When John identifies a strategic exit point, he will send you an alert with specific trade information as to what security to sell, when to sell it, and at what price. Most often, it will be to TAKE PROFITS, but, on rare occasions, it will be to exercise a STOP LOSS at a predetermined price to adhere to strict risk management discipline.
Trade Alert - (BAC) –SELL-STOP LOSS
SELL the Bank of America (BAC) August 2020 $24-$25 in-the-money vertical Bull Call spread at $0.86 or best
Closing Trade
8-20-2020
expiration date: August 21, 2020
Portfolio weighting: 10%
Number of Contracts = 111 contracts
Even though this position expires tomorrow, and we are still in-the-money, I am going to stop out for close to even. Risk control is the order of the day. We have five remaining profitable positions to offset this loss.
I am therefore selling the Bank of America (BAC) August 2020 $24-$25 in-the-money vertical Bull Call spread at $0.86 or best.
Stock players should go ahead and keep the shares, which probably have a double in them over the next three years.
DO NOT USE MARKET ORDERS UNDER ANY CIRCUMSTANCES.
Simply enter your limit order, wait five minutes, and if you don’t get done, cancel your order and lower your offer by 2 cents with a second order.
This was a bet that Bank of America (BAC) will not trade below $25 by the August 21 option expiration day in 7 trading days.
Here are the specific trades you need to exit this position:
SELL 111 August 2020 (BAC) $24 calls at………...............………$1.14
BUY TO COVER short 111 August 2020 (BAC) $25 calls at…..$0.28
Net Proceeds:……………………..…….………..…….........…….….....$0.86
Loss: $0.90 - $0.86 = $0.04
(111 X 100 X $0.04) = $444, or 4.44% in 6 trading days.

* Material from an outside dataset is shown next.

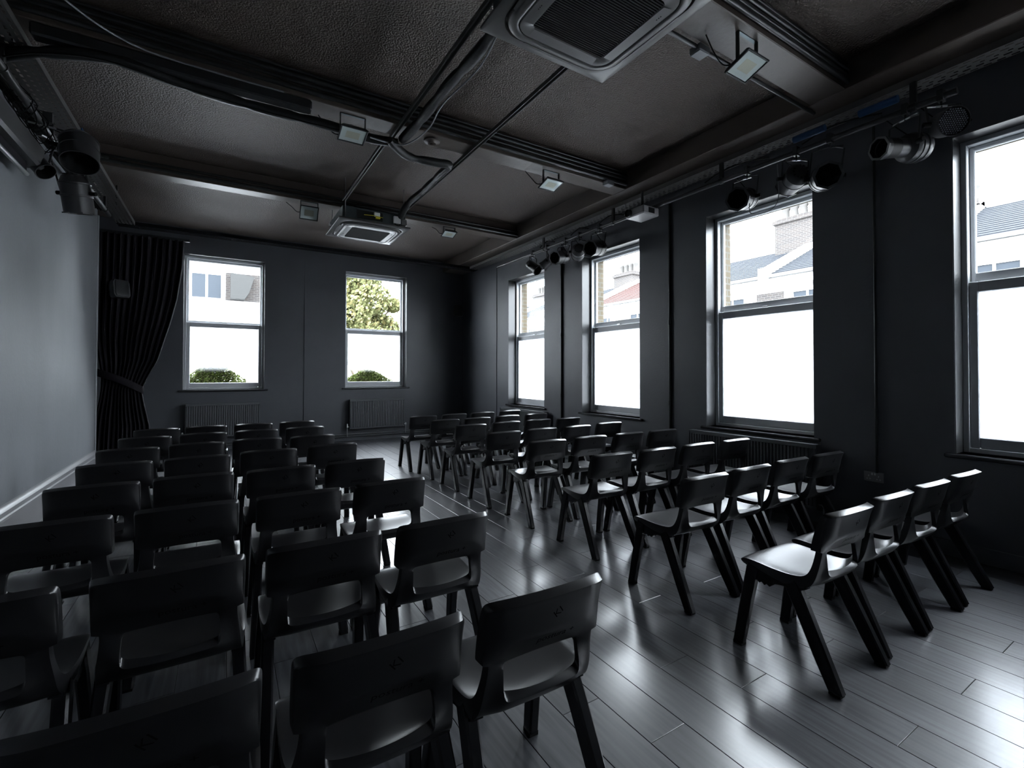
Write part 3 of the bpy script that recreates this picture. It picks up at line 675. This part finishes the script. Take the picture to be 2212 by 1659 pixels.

To see how to enter this trade in your online platform, please look at the order ticket above, which I pulled off of Interactive Brokers.
If you are uncertain on how to execute an options spread, please watch my training video by clicking here.
The best execution can be had by placing your bid for the entire spread in the middle market and waiting for the market to come to you. The difference between the bid and the offer on these deep in-the-money spread trades can be enormous.
Don’t execute the legs individually or you will end up losing much of your profit. Spread pricing can be very volatile on expiration months farther out.
Keep in mind that these are ballpark prices at best. After the alerts go out, prices can be all over the map.